Konsequenzen für den Unterricht

Schüler*innen mit Lernschwierigkeiten lernen anders als andere Kinder. Sie finden leichter Zugang zu Lerninhalten, wenn diese sich mit ihrer Lebensumwelt verknüpfen lassen. Sie benötigen mehr Zeit, ihre Lernphasen sind kürzer. Sie brauchen häufiger Erholungsphasen. Außerdem lernen diese Kinder eher durch konkrete Erfahrungen und den handelnden Umgang mit dem Lerngegenstand. Aufgaben mit klaren Strukturen, überschaubaren Zielen und Lösungswegen fördern das Lernen. Zur Festigung brauchen sie überdurchschnittlich viel Übung und mehr Wiederholungen. Ohne die individuelle Unterstützung durch eine entsprechende Aufbereitung der Lerninhalte kommen diese Kinder nicht voran. Im Gegenteil, es verfestigt sich die Überzeugung, dass sie nichts können und schlechter als die andern sind. Womöglich resignieren sie und kompensieren dies mit abweichendem Verhalten. 

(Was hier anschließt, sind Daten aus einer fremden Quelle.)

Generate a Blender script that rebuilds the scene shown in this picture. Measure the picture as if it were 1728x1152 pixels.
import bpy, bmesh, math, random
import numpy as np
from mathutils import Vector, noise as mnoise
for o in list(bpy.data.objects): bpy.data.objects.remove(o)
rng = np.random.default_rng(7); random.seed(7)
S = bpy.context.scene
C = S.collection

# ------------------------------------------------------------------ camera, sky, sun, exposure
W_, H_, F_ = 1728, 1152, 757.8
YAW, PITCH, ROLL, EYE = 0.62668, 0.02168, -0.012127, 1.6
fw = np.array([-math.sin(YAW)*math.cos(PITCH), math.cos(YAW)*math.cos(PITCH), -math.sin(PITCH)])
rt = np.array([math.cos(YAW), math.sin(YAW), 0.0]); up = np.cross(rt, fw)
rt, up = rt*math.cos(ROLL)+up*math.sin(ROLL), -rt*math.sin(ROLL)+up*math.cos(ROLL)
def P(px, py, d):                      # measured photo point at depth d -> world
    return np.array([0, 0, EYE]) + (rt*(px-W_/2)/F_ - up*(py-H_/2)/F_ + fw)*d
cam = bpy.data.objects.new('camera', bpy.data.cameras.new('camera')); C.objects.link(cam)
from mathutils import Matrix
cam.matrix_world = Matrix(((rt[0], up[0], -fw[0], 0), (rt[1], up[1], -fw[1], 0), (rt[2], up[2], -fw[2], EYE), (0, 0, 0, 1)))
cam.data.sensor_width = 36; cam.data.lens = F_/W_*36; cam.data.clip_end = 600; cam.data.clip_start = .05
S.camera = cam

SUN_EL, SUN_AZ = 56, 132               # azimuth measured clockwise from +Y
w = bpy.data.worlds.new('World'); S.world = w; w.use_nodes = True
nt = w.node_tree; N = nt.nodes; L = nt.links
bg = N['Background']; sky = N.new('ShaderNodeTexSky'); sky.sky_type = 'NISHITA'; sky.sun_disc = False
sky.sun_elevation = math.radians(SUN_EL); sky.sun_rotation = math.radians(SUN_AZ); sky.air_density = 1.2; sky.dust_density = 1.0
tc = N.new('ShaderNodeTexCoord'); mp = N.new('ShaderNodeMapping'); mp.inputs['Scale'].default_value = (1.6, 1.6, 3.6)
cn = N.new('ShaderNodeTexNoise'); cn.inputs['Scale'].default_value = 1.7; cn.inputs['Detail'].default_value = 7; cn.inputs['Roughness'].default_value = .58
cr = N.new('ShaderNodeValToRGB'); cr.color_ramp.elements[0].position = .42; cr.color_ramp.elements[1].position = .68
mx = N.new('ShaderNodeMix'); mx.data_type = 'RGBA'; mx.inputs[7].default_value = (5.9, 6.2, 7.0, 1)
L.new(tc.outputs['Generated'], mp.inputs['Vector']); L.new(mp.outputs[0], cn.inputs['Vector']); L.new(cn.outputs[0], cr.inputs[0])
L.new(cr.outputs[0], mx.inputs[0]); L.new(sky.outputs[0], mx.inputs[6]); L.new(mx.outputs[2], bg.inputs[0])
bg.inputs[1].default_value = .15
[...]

Lern- und Lehrfreude erhalten

Heterogene Lerngruppen sind eine enorme Herausforderung, der Du in Deinem beruflichen Alltag immer wieder begegnen wirst. In wenigen Fällen verläuft der Unterricht ohne Störungen. Du solltest Dir bewusst machen, dass Störungen durch Schülerinnen und Schüler mit Schwierigkeiten im Lernen, in der Sprache oder im Verhalten zum Alltag in der Schule gehören. Eine entsprechende Haltung, Dein bewusster Umgang mit diesen Störungen durch eine angemessene Unterrichtsplanung erhöht die Wahrscheinlichkeit, dass Du die Lernfreude der Kinder erhältst und förderst. Letztendlich profitieren alle von einem Unterricht, der sich an den schwächeren orientiert und die leistungsfähigeren Schüler*innen durch entsprechende Differenzierungsmaßnahmen fordert. Und zu guter Letzt erhält guter Unterricht auch Deine Freude an der Lehrtätigkeit.